ŞÜKÜR ve HAMD
Cenab-ı Hak insanları ve cinleri ancak kendisine ibadet etsinler diye halketmiş; suyu, toprağı, havayı, meyveleri, sebzeleri, diğer canlıları hulasa bu dünyadaki her şeyi onun emrine amade kılarak ona çeşit çeşit rızıklar ve sıhhat bahşetmiştir. Hem bu dünyada hem de ahirette saadet ve selamete ulaşması için Peygamberler ve Semâvî Kitaplar vasıtasıyla hak yolu öğretmiş, iman ve amele götürecek sebepleri çoğaltarak maddeten ve manen sayılamayacak kadar nimeti insanoğlunun istifadesine vermiştir. Bu hususla alakalı olarak İbrâhîm Suresi’nde şöyle buyruluyor: "O Allah ki gökleri ve yeri yarattı, gökten suyu indirip onunla size rızık olarak türlü meyveler çıkardı; izni ile denizde yüzüp gitmeleri için gemileri emrinize verdi; nehirleri de sizin (istifadeniz) için akıttı. Nizam içinde seyreden güneşi ve ayı size faydalı kıldı; geceyi ve gündüzü de istifadenize verdi. O, size istediğiniz her şeyden verdi. Allah'ın nimetlerini
sayacak olsanız sayamazsınız. Muhakkak insan çok zalim, çok nankördür."

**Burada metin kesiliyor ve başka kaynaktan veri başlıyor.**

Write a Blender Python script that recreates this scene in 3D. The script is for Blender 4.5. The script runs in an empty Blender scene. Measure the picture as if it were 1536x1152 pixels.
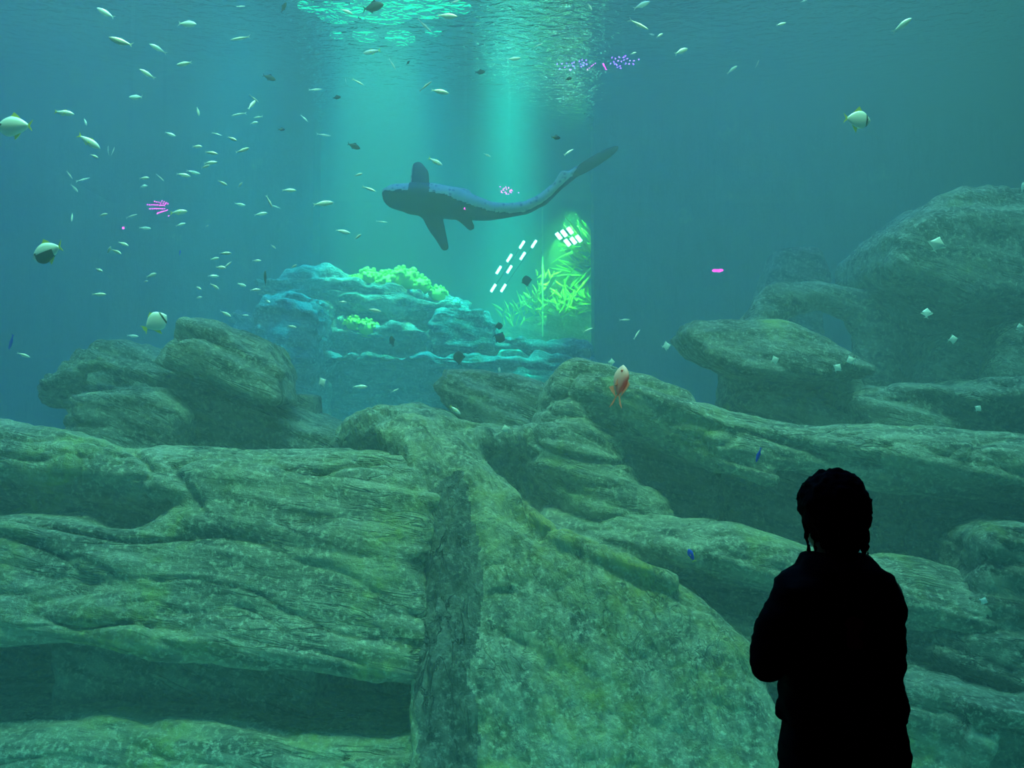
import bpy, bmesh, math, random
import numpy as np
from mathutils import Vector, Matrix, Euler

# ------------------------------------------------------------------ camera, exposure, lights
sc = bpy.context.scene
COL = sc.collection
F_PX, CX, CY = 1200.0, 768.0, 576.0
CAM = Vector((0.0, 0.0, 1.7))
PITCH = math.radians(3.0)
cd = bpy.data.cameras.new('camera'); cam = bpy.data.objects.new('camera', cd); COL.objects.link(cam)
cam.location = CAM; cam.rotation_euler = (math.radians(90) + PITCH, 0, 0)
cd.sensor_width = 36.0; cd.lens = 36.0 * F_PX / 1536.0; cd.clip_end = 100
sc.camera = cam
sc.view_settings.view_transform = 'Standard'; sc.view_settings.look = 'None'
sc.view_settings.gamma = 1.0; sc.view_settings.use_curve_mapping = False
sc.view_settings.exposure = -0.1
sc.cycles.use_denoising = True; sc.cycles.use_adaptive_sampling = False
sc.cycles.max_bounces = 6; sc.cycles.diffuse_bounces = 2; sc.cycles.glossy_bounces = 3
sc.cycles.volume_bounces = 2; sc.cycles.transparent_max_bounces = 12
sc.cycles.sample_clamp_indirect = 6.0
sc.cycles.caustics_reflective = False; sc.cycles.caustics_refractive = False
w = bpy.data.worlds.new('world'); sc.world = w; w.use_nodes = True
w.node_tree.nodes['Background'].inputs[0].default_value = (0, 0, 0, 1)
w.node_tree.nodes['Background'].inputs[1].default_value = 0.0

def P(px, py, Y):
    u = (px - CX) / F_PX; v = (CY - py) / F_PX
    d = Vector((u, math.cos(PITCH) - v * math.sin(PITCH), math.sin(PITCH) + v * math.cos(PITCH)))
    return CAM + d * (Y / d.y)

def lamp(name, kind, loc, target, color, power, **kw):
    ld = bpy.data.lights.new(name, kind); ld.color = color; ld.energy = power
    for k, v in kw.items(): setattr(ld, k, v)
    o = bpy.data.objects.new(name, ld); COL.objects.link(o); o.location = loc
    o.rotation_euler = (Vector(target) - Vector(loc)).to_track_quat('-Z', 'Y').to_euler()
    return o
R = math.radians
# wide daylight-blue lamp field over the whole tank
lamp('tank_light', 'AREA', (-2.4, 8.9, 9.6), (-2.4, 8.9, 0), (0.06, 0.26, 1.0), 640, shape='RECTANGLE', size=15, size_y=9.4, spread=R(100))
# yellow-green floods over the front rockwork
lamp('front_flood', 'AREA', (-2.8, 4.7, 9.4), (-2.6, 5.9, 0), (0.42, 1.0, 0.42), 92, shape='RECTANGLE', size=4.0, size_y=0.8, spread=R(48))
lamp('front_flood', 'AREA', (0.8, 4.7, 9.4), (0.8, 5.9, 0), (0.42, 1.0, 0.42), 92, shape='RECTANGLE', size=3.4, size_y=0.8, spread=R(48))
lamp('front_flood', 'AREA', (3.9, 5.0, 9.4), (3.9, 6.6, 0), (0.36, 1.0, 0.50), 50, shape='RECTANGLE', size=3.0, size_y=0.8, spread=R(52))
# spots that make the shafts at the back, listed with added fill lamps
lamp('added_boulder_fill', 'AREA', (4.0, 6.2, 9.6), (3.9, 7.5, 0.8), (0.24, 0.80, 0.72), 38, shape='RECTANGLE', size=4.0, size_y=1.2, spread=R(40))  # unseen lamp added to brighten the tops of the right boulders
lamp('added_boulder_fill', 'AREA', (-3.0, 5.7, 9.6), (-3.0, 7.1, 0.8), (0.22, 0.90, 0.70), 34, shape='RECTANGLE', size=3.0, size_y=1.2, spread=R(40))  # likewise added, lifts the left boulder pile
lamp('added_veil_light', 'AREA', (0, 4.4, 5.3), (0, 4.5, 0), (0.08, 0.60, 0.75), 75, shape='RECTANGLE', size=12.5, size_y=0.3, spread=R(36))  # unseen strip added to veil the water just behind the glass
lamp('added_foot_fill', 'AREA', (0, 4.3, -0.75), (0, 6.4, 0.4), (0.12, 0.95, 0.72), 42, shape='RECTANGLE', size=12, size_y=0.2)  # unseen strip added to fill the shade under the overhangs
lamp('green_spot', 'SPOT', (-0.05, 12.2, 10.6), (-0.05, 12.3, 0), (0.0, 1.0, 0.66), 44000, spot_size=R(11), spot_blend=0.9, shadow_soft_size=0.3)
lamp('cyan_spot', 'SPOT', (-1.9, 11.2, 10.6), (-1.6, 11.6, 0), (0.0, 0.88, 1.0), 8500, spot_size=R(33), spot_blend=0.8, shadow_soft_size=0.3)
lamp('cyan_spot', 'SPOT', (-3.7, 10.6, 10.6), (-3.7, 10.9, 0), (0.0, 0.8, 1.0), 4200, spot_size=R(20), spot_blend=0.8, shadow_soft_size=0.3)
lamp('added_coral_fill', 'SPOT', (-1.9, 9.9, 10.6), P(585, 418, 11.75), (0.20, 1.0, 0.35), 9000, spot_size=R(19), spot_blend=0.6, shadow_soft_size=0.1)  # unseen spot added because the corals came out too dim
lamp('added_reef_fill', 'SPOT', (0.3, 9.6, 10.6), P(740, 530, 11.4), (0.04, 1.0, 0.62), 9000, spot_size=R(17), spot_blend=0.7, shadow_soft_size=0.1)  # unseen spot added to lighten the lower reef
# warm spot added in the hall to light the peach shape through the glass
lamp('added_warm_spot', 'SPOT', (1.6, -1.5, 4.6), P(931, 578, 4.4), (1.0, 0.62, 0.5), 230, spot_size=R(3.2), spot_blend=0.5, shadow_soft_size=0.05)

# ------------------------------------------------------------------ helpers
def tag(o, label=None, cat=None, group=None, kind=None):
    if label: o['label'] = label
    if cat: o['category'] = cat
    if group: o['group'] = group
    if kind: o['kind'] = kind
    return o

def empty(name, loc=(0, 0, 0)):
    o = bpy.data.objects.new(name, None); COL.objects.link(o); o.location = loc
    o.empty_display_size = 0.1
    return o

def link(name, me, mats, parent=None):
    o = bpy.data.objects.new(name, me); COL.objects.link(o)
    for m in (mats if isinstance(mats, (list, tuple)) else [mats]):
        if m: me.materials.append(m)
    if parent:
        o.parent = parent
        o.matrix_parent_inverse = Matrix.Translation(-Vector(parent.location))
    return o

def np_mesh(name, V, Q, smooth=True):
    me = bpy.data.meshes.new(name)
    me.vertices.add(len(V)); me.vertices.foreach_set('co', V.astype(np.float32).ravel())
    n = len(Q); k = Q.shape[1]
    me.loops.add(n * k); me.loops.foreach_set('vertex_index', Q.astype(np.int32).ravel())
    me.polygons.add(n); me.polygons.foreach_set('loop_start', np.arange(0, n * k, k, dtype=np.int32))
    me.polygons.foreach_set('use_smooth', np.full(n, smooth, dtype=bool))
    me.update(calc_edges=True); me.validate()
    return me

# --- noise
def _hash(ix, iy, iz, seed):
    h = (ix * 374761393 + iy * 668265263 + iz * 1274126177 + seed * 974711) & 0xFFFFFFFF
    h = ((h ^ (h >> 13)) * 1274126177) & 0xFFFFFFFF
    h = ((h ^ (h >> 16)) * 2246822519) & 0xFFFFFFFF
    return ((h ^ (h >> 15)) & 0xFFFFFF).astype(np.float32) / float(0xFFFFFF)
def vnoise(p, seed=0):
    f0 = np.floor(p); i = f0.astype(np.int64); f = (p - f0).astype(np.float32); u = f * f * (3 - 2 * f)
    r = 0
    for a in (0, 1):
        wa = u[:, 0] if a else 1 - u[:, 0]
        for b in (0, 1):
            wb = u[:, 1] if b else 1 - u[:, 1]
            for c in (0, 1):
                wc = u[:, 2] if c else 1 - u[:, 2]
                r = r + wa * wb * wc * _hash(i[:, 0] + a, i[:, 1] + b, i[:, 2] + c, seed)
    return r
def fbm(p, octv=4, seed=0):
    s, a, t = 0, 0.5, 0
    for k in range(octv):
        s = s + a * (vnoise(p, seed + k * 17) - 0.5); t += a; a *= 0.5; p = p * 2.03 + 7.1
    return s / t * 2

# --- signed distance fields
class Field:
    def __init__(self, lo, hi, h):
        self.lo = np.array(lo, float); self.h = h
        n = np.ceil((np.array(hi) - self.lo) / h).astype(int) + 1
        self.n = n; self.d = np.full(n, 9.0, np.float32)
        self.ax = [(self.lo[i] + np.arange(n[i]) * h).astype(np.float32) for i in range(3)]
    def add(self, prim):
        fn, lo, hi, k, op = prim
        m = k + 3 * self.h
        sl = []
        for i in range(3):
            a = int(max(0, math.floor((lo[i] - m - self.lo[i]) / self.h)))
            b = int(min(self.n[i], math.ceil((hi[i] + m - self.lo[i]) / self.h) + 1))
            if b <= a: return
            sl.append(slice(a, b))
        X = self.ax[0][sl[0]][:, None, None]; Y = self.ax[1][sl[1]][None, :, None]; Z = self.ax[2][sl[2]][None, None, :]
        d = fn(X, Y, Z); s = self.d[tuple(sl)]
        if op == 'sub':
            d = -d; q = np.clip(0.5 - 0.5 * (s - d) / k, 0, 1)
            s[...] = s * (1 - q) + d * q + k * q * (1 - q)
        else:
            q = np.clip(0.5 + 0.5 * (s - d) / k, 0, 1)
            s[...] = s * (1 - q) + d * q - k * q * (1 - q)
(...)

Bunca nimetlere nail olan insanın vazifesi ise kendisini yaratan ve ona bu nimetleri
ihsan eden Cenab-ı Hakk'a iman etmek, onun rızasına muvafık bir hayat yaşayıp daima hamd
ve şükür halinde olmaktır.
İnsana, Allah'ın kendisine verdiği nimetleri unutmaması ve bu nimetlere karşı daima
hamd-ü senada bulunup, şükürle mukabele etmesi emredilmiştir. Bakara Suresi'nde şöyle
buyruluyor: "Siz beni zikredin ki ben de sizi zikredeyim. Bana şükredin; nankörlük etmeyin."

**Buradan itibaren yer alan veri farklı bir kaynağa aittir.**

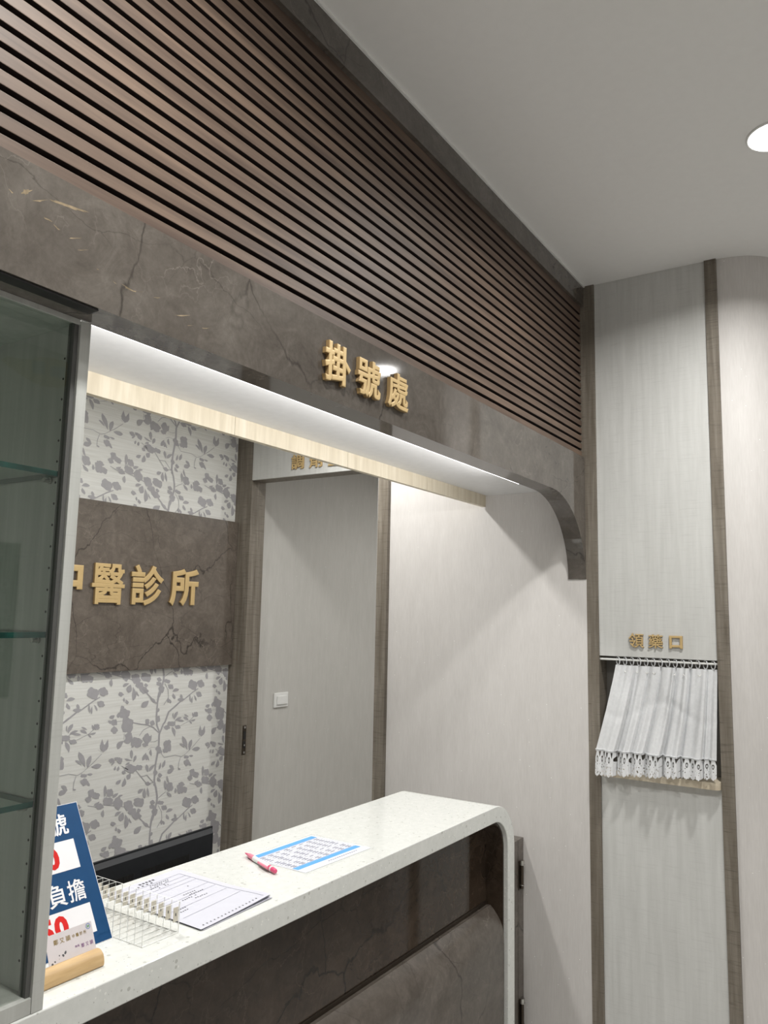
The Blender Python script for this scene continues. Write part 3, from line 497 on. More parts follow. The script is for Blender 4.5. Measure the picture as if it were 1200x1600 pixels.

Rasülullah (s.a.v.) Efendimiz, gece ayakları şişinceye kadar namaz kıldığı için Hz. Aişe
(r.a.) Validemiz kendisine "Ya Rasülallah, Günaha giden yol zatınıza kapatılmış olduğu halde
niçin bunu yapıyorsunuz" diye sual etmiş; bunun üzerine Peygamber Efendimiz (s.a.v.) de
"Şükreden bir kul olmayayım mı?"3 buyurarak, şükrün ehemmiyetini ümmetine en güzel şekilde göstermiştir.
Değerli okurlarım
Peygamber Efendimiz (s.a.v.) şükreden bir kul olabilmenin yolunu şu hadîs-i
şerîfleriyle ifade buyurmuşlardır : "Aza şükretmeyen çoğa da şükretmez. İnsanlara teşekkür etmeyen Allah'a da şükretmez. Allah'ın nimetlerini dile getirmek şükürdür. Onları dile getirmeyi terk etmek ise nankörlüktür"

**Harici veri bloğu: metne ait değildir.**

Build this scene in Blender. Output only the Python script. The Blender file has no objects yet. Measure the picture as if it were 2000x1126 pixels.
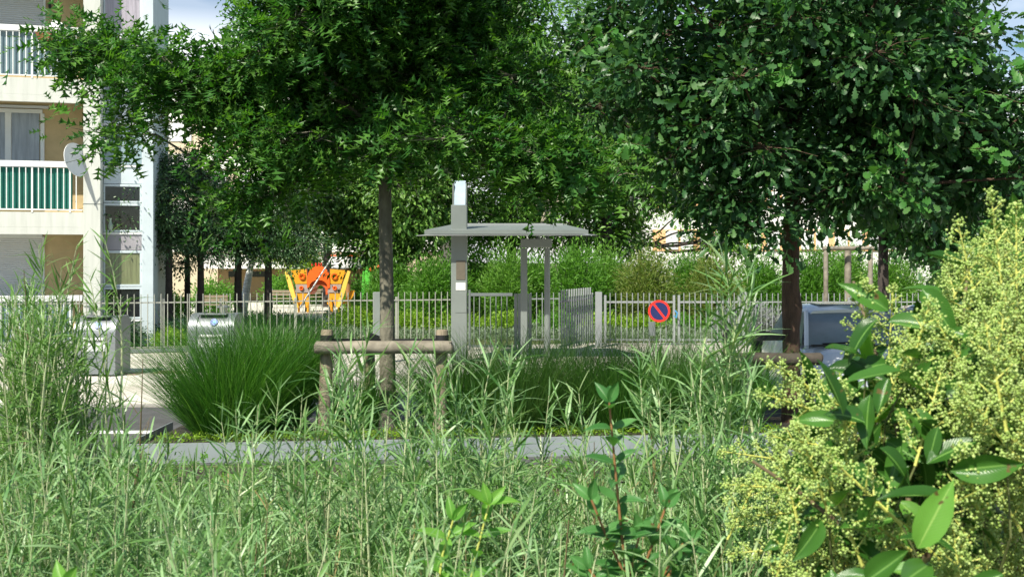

Şükürle alakalı olarak İmam-ı Rabbânî (k.s.) Hz. Mektûbât-ı Şerife'de şöyle
buyuruyorlar: "Nimetleri ihsan eden Allah-ü Teâlâ ve TekaddesHz.'ne şükür, evvelâ Ehl-i
Sünnet ve'l-Cemaat Mezhebinin görüşleri müvacehesinde akaidi tashih etmekle, İkinci olarak
Ehl-i Sünnet'emensub olan müctehidlerin beyanlarına muvafık bir şekilde ahkâm-ı şer'ıyye-yi
ameliyye'yi yerine getirmekle ve üçüncü olarak da yine ehl-i sünnet mezhebinden olan
tasavvuf büyüklerinin izinden gitmekle olur.”
Şükür ve Hamd insanın Allah’a karşı en büyük vazifesidir.